Task instructions: Extract exactly the run of lines starting at the line that holds "Build this scene" and ending at the line that holds "R_ = math.radians", both included.

Rows from a 3D scene dataset:

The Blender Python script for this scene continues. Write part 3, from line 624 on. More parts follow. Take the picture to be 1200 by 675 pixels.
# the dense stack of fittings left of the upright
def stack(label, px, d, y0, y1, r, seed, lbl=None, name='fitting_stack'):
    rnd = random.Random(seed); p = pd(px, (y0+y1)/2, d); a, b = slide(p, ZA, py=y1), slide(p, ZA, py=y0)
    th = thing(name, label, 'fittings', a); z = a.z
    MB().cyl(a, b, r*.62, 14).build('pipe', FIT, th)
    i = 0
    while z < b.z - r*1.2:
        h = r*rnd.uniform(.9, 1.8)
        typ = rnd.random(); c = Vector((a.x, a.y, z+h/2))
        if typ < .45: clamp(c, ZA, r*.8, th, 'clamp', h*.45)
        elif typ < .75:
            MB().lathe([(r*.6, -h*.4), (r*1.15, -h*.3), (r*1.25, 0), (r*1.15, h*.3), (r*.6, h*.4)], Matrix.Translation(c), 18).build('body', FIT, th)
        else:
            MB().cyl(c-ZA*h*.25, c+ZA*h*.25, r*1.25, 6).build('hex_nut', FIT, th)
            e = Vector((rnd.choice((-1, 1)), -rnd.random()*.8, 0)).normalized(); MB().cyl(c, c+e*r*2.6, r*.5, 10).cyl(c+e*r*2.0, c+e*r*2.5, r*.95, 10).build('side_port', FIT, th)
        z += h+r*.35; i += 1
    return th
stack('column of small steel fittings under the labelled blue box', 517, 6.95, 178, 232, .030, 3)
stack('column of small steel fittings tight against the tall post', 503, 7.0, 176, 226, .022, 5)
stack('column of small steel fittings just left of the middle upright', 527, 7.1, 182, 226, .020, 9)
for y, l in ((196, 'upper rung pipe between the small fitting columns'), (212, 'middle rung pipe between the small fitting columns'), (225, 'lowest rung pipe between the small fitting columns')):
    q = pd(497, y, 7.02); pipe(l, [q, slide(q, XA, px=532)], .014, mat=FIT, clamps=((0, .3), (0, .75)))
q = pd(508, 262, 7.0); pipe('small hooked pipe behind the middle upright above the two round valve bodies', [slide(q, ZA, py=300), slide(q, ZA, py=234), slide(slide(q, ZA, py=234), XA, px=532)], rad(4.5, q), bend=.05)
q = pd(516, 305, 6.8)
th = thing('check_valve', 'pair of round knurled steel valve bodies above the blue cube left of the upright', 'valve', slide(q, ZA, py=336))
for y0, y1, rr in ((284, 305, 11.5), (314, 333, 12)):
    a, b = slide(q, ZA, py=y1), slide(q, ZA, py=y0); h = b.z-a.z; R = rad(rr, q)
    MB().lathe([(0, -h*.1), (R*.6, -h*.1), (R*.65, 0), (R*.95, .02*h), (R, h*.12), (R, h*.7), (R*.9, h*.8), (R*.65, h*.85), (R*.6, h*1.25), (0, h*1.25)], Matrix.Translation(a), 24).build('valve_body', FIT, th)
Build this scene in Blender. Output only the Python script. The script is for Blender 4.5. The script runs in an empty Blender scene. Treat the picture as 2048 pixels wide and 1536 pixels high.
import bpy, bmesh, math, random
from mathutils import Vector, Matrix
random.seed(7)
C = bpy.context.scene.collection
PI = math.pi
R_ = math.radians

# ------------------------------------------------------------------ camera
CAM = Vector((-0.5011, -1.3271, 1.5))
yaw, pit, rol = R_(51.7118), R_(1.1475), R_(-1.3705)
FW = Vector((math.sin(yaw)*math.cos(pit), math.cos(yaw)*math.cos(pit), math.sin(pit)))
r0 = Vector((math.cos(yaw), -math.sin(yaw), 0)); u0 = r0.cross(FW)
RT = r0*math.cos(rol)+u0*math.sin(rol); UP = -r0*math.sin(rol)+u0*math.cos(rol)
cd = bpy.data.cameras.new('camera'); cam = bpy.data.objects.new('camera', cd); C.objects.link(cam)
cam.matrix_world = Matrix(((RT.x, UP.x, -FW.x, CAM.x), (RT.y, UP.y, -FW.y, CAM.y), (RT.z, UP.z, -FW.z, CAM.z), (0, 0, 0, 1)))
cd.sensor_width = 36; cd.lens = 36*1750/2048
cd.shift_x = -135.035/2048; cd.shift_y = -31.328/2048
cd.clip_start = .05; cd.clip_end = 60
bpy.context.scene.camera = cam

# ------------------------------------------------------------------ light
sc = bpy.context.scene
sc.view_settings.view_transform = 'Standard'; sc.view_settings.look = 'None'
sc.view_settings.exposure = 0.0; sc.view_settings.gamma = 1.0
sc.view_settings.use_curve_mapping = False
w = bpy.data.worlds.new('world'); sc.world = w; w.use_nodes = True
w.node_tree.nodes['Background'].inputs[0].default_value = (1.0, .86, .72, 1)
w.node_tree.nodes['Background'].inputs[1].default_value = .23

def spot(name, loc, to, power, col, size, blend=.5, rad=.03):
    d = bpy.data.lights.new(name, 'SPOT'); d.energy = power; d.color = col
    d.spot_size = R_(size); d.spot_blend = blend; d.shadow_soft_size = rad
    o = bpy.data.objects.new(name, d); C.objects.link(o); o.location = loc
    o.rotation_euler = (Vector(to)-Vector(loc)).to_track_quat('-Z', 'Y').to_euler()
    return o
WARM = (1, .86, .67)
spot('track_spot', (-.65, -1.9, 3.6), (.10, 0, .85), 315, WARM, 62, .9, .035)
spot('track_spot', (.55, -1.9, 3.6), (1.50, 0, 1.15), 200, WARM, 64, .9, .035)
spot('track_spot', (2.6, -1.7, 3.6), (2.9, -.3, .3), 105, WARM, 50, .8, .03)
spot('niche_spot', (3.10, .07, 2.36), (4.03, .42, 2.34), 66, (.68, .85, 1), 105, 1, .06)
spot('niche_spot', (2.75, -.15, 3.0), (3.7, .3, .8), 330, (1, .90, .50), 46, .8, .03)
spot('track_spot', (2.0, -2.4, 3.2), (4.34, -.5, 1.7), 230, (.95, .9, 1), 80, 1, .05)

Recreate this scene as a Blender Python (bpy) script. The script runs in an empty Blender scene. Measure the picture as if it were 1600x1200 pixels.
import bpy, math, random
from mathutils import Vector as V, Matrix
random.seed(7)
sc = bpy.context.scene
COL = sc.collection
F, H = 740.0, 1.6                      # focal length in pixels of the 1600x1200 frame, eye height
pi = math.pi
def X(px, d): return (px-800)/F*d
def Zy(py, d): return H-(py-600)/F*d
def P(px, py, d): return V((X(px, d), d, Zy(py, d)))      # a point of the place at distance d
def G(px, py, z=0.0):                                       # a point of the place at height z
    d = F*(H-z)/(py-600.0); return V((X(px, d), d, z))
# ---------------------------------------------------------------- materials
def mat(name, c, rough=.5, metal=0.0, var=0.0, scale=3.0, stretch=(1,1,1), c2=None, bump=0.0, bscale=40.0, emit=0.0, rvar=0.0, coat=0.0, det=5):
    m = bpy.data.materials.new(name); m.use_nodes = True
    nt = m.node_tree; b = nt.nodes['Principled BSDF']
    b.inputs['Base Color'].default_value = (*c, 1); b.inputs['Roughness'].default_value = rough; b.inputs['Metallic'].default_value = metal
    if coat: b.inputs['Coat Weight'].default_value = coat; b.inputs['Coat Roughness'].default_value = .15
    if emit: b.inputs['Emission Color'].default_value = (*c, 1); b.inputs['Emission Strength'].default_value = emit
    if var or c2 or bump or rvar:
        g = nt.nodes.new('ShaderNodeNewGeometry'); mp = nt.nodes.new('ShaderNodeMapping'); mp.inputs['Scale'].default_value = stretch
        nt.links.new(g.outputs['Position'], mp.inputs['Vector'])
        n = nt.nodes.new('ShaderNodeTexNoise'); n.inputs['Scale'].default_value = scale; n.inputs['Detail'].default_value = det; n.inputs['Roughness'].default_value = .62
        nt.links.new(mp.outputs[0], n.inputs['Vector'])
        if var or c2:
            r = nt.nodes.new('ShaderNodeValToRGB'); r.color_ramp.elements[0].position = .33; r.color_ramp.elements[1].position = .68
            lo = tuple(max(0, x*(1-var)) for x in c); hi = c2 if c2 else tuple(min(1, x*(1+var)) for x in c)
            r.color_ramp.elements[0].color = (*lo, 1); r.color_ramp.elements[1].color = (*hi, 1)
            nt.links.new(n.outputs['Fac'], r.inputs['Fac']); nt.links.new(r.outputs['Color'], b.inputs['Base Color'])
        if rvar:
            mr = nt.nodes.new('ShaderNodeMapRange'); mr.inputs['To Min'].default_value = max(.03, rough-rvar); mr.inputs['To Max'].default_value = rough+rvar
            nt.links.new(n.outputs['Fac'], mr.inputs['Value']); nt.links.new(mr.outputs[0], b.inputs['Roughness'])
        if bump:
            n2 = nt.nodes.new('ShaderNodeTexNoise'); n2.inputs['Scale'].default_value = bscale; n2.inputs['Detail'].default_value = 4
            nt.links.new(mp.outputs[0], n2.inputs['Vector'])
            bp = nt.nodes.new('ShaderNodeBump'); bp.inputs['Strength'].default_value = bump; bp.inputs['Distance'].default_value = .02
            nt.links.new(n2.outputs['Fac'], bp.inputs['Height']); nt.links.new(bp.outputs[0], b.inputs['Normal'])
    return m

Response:
Build this scene in Blender. Output only the Python script. The script is for Blender 4.5. The script runs in an empty Blender scene. Treat the picture as 2048 pixels wide and 1536 pixels high.
import bpy, bmesh, math, random
from mathutils import Vector, Matrix
random.seed(7)
C = bpy.context.scene.collection
PI = math.pi
R_ = math.radians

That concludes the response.